Retype the data below without altering anything.

#####

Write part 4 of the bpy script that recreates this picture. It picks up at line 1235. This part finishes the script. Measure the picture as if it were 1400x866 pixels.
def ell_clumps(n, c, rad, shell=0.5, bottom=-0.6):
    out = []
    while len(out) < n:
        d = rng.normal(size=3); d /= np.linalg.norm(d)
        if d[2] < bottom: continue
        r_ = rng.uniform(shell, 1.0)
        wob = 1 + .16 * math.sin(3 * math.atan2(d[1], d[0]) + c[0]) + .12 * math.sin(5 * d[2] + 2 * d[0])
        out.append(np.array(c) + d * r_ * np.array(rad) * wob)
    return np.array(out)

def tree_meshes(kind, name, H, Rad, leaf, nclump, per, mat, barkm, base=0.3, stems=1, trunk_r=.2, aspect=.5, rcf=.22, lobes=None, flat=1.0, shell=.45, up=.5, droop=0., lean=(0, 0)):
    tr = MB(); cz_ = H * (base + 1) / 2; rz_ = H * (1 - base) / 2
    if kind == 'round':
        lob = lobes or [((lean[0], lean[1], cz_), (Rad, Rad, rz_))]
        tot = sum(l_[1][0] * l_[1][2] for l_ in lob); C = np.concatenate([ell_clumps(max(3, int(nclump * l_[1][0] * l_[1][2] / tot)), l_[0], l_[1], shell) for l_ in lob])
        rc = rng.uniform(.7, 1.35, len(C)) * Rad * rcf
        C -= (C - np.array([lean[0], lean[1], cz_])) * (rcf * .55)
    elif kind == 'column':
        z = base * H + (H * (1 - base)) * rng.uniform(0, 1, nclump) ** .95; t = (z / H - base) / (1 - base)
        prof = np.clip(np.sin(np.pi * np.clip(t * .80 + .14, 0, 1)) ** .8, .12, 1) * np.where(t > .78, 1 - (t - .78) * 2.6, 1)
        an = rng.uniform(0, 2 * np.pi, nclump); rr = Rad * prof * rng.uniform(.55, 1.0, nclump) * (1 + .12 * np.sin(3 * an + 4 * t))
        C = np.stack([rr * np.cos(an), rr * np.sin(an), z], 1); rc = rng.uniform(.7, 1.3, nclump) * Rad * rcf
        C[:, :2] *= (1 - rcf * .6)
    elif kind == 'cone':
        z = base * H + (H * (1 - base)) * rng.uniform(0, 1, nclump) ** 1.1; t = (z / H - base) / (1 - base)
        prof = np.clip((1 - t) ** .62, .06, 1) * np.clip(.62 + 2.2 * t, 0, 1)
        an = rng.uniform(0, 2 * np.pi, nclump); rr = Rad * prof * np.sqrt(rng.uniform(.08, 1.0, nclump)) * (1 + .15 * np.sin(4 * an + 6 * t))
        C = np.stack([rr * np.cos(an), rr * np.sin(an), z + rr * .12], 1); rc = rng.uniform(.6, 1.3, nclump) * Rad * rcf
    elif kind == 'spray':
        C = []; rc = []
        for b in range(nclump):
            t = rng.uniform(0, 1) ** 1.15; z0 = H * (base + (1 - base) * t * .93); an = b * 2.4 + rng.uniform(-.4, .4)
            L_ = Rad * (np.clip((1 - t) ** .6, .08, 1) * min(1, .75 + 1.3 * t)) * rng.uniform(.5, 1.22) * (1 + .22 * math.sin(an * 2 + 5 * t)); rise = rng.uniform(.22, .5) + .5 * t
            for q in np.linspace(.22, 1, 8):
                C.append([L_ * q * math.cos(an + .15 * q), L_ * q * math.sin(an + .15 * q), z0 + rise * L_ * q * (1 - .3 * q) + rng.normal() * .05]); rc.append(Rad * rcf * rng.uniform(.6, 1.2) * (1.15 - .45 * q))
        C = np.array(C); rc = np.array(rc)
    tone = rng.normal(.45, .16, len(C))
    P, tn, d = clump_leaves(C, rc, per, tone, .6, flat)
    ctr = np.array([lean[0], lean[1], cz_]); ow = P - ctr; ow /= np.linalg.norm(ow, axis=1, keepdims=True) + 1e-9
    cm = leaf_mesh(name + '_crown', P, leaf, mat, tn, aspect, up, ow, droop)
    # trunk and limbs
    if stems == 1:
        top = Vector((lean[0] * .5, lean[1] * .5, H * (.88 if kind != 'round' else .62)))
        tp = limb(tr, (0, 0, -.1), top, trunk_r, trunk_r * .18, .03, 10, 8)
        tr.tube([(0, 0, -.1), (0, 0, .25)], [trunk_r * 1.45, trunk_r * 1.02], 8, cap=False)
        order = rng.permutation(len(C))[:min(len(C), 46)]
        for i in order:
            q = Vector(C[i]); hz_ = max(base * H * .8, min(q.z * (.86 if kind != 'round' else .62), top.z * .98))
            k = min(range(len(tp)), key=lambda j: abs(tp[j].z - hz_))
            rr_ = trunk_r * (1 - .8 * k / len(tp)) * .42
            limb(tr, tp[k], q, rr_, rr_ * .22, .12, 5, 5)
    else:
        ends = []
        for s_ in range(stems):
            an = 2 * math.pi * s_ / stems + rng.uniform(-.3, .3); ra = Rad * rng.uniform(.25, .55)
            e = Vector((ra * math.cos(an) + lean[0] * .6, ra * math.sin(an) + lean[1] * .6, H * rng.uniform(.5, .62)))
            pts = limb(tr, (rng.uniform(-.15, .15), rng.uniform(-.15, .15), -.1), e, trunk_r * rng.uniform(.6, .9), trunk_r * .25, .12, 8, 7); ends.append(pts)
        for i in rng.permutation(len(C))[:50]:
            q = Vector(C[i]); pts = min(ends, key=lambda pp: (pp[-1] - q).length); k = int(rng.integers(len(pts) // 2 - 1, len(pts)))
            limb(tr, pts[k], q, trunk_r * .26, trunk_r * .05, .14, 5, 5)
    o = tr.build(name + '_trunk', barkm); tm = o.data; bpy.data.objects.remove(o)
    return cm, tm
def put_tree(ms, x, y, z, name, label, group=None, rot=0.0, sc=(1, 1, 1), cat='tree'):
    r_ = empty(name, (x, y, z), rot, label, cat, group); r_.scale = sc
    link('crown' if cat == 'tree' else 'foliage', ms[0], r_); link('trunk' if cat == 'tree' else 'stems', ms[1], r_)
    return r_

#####

ANSWER BELOW:
Write part 4 of the bpy script that recreates this picture. It picks up at line 1235. This part finishes the script. Measure the picture as if it were 1400x866 pixels.
def ell_clumps(n, c, rad, shell=0.5, bottom=-0.6):
    out = []
    while len(out) < n:
        d = rng.normal(size=3); d /= np.linalg.norm(d)
        if d[2] < bottom: continue
        r_ = rng.uniform(shell, 1.0)
        wob = 1 + .16 * math.sin(3 * math.atan2(d[1], d[0]) + c[0]) + .12 * math.sin(5 * d[2] + 2 * d[0])
        out.append(np.array(c) + d * r_ * np.array(rad) * wob)
    return np.array(out)

def tree_meshes(kind, name, H, Rad, leaf, nclump, per, mat, barkm, base=0.3, stems=1, trunk_r=.2, aspect=.5, rcf=.22, lobes=None, flat=1.0, shell=.45, up=.5, droop=0., lean=(0, 0)):
    tr = MB(); cz_ = H * (base + 1) / 2; rz_ = H * (1 - base) / 2
    if kind == 'round':
        lob = lobes or [((lean[0], lean[1], cz_), (Rad, Rad, rz_))]
        tot = sum(l_[1][0] * l_[1][2] for l_ in lob); C = np.concatenate([ell_clumps(max(3, int(nclump * l_[1][0] * l_[1][2] / tot)), l_[0], l_[1], shell) for l_ in lob])
        rc = rng.uniform(.7, 1.35, len(C)) * Rad * rcf
        C -= (C - np.array([lean[0], lean[1], cz_])) * (rcf * .55)
    elif kind == 'column':
        z = base * H + (H * (1 - base)) * rng.uniform(0, 1, nclump) ** .95; t = (z / H - base) / (1 - base)
        prof = np.clip(np.sin(np.pi * np.clip(t * .80 + .14, 0, 1)) ** .8, .12, 1) * np.where(t > .78, 1 - (t - .78) * 2.6, 1)
        an = rng.uniform(0, 2 * np.pi, nclump); rr = Rad * prof * rng.uniform(.55, 1.0, nclump) * (1 + .12 * np.sin(3 * an + 4 * t))
        C = np.stack([rr * np.cos(an), rr * np.sin(an), z], 1); rc = rng.uniform(.7, 1.3, nclump) * Rad * rcf
        C[:, :2] *= (1 - rcf * .6)
    elif kind == 'cone':
        z = base * H + (H * (1 - base)) * rng.uniform(0, 1, nclump) ** 1.1; t = (z / H - base) / (1 - base)
        prof = np.clip((1 - t) ** .62, .06, 1) * np.clip(.62 + 2.2 * t, 0, 1)
        an = rng.uniform(0, 2 * np.pi, nclump); rr = Rad * prof * np.sqrt(rng.uniform(.08, 1.0, nclump)) * (1 + .15 * np.sin(4 * an + 6 * t))
        C = np.stack([rr * np.cos(an), rr * np.sin(an), z + rr * .12], 1); rc = rng.uniform(.6, 1.3, nclump) * Rad * rcf
    elif kind == 'spray':
        C = []; rc = []
        for b in range(nclump):
            t = rng.uniform(0, 1) ** 1.15; z0 = H * (base + (1 - base) * t * .93); an = b * 2.4 + rng.uniform(-.4, .4)
            L_ = Rad * (np.clip((1 - t) ** .6, .08, 1) * min(1, .75 + 1.3 * t)) * rng.uniform(.5, 1.22) * (1 + .22 * math.sin(an * 2 + 5 * t)); rise = rng.uniform(.22, .5) + .5 * t
            for q in np.linspace(.22, 1, 8):
                C.append([L_ * q * math.cos(an + .15 * q), L_ * q * math.sin(an + .15 * q), z0 + rise * L_ * q * (1 - .3 * q) + rng.normal() * .05]); rc.append(Rad * rcf * rng.uniform(.6, 1.2) * (1.15 - .45 * q))
        C = np.array(C); rc = np.array(rc)
    tone = rng.normal(.45, .16, len(C))
    P, tn, d = clump_leaves(C, rc, per, tone, .6, flat)
    ctr = np.array([lean[0], lean[1], cz_]); ow = P - ctr; ow /= np.linalg.norm(ow, axis=1, keepdims=True) + 1e-9
    cm = leaf_mesh(name + '_crown', P, leaf, mat, tn, aspect, up, ow, droop)
    # trunk and limbs
    if stems == 1:
        top = Vector((lean[0] * .5, lean[1] * .5, H * (.88 if kind != 'round' else .62)))
        tp = limb(tr, (0, 0, -.1), top, trunk_r, trunk_r * .18, .03, 10, 8)
        tr.tube([(0, 0, -.1), (0, 0, .25)], [trunk_r * 1.45, trunk_r * 1.02], 8, cap=False)
        order = rng.permutation(len(C))[:min(len(C), 46)]
        for i in order:
            q = Vector(C[i]); hz_ = max(base * H * .8, min(q.z * (.86 if kind != 'round' else .62), top.z * .98))
            k = min(range(len(tp)), key=lambda j: abs(tp[j].z - hz_))
            rr_ = trunk_r * (1 - .8 * k / len(tp)) * .42
            limb(tr, tp[k], q, rr_, rr_ * .22, .12, 5, 5)
    else:
        ends = []
        for s_ in range(stems):
            an = 2 * math.pi * s_ / stems + rng.uniform(-.3, .3); ra = Rad * rng.uniform(.25, .55)
            e = Vector((ra * math.cos(an) + lean[0] * .6, ra * math.sin(an) + lean[1] * .6, H * rng.uniform(.5, .62)))
            pts = limb(tr, (rng.uniform(-.15, .15), rng.uniform(-.15, .15), -.1), e, trunk_r * rng.uniform(.6, .9), trunk_r * .25, .12, 8, 7); ends.append(pts)
        for i in rng.permutation(len(C))[:50]:
            q = Vector(C[i]); pts = min(ends, key=lambda pp: (pp[-1] - q).length); k = int(rng.integers(len(pts) // 2 - 1, len(pts)))
            limb(tr, pts[k], q, trunk_r * .26, trunk_r * .05, .14, 5, 5)
    o = tr.build(name + '_trunk', barkm); tm = o.data; bpy.data.objects.remove(o)
    return cm, tm
def put_tree(ms, x, y, z, name, label, group=None, rot=0.0, sc=(1, 1, 1), cat='tree'):
    r_ = empty(name, (x, y, z), rot, label, cat, group); r_.scale = sc
    link('crown' if cat == 'tree' else 'foliage', ms[0], r_); link('trunk' if cat == 'tree' else 'stems', ms[1], r_)
    return r_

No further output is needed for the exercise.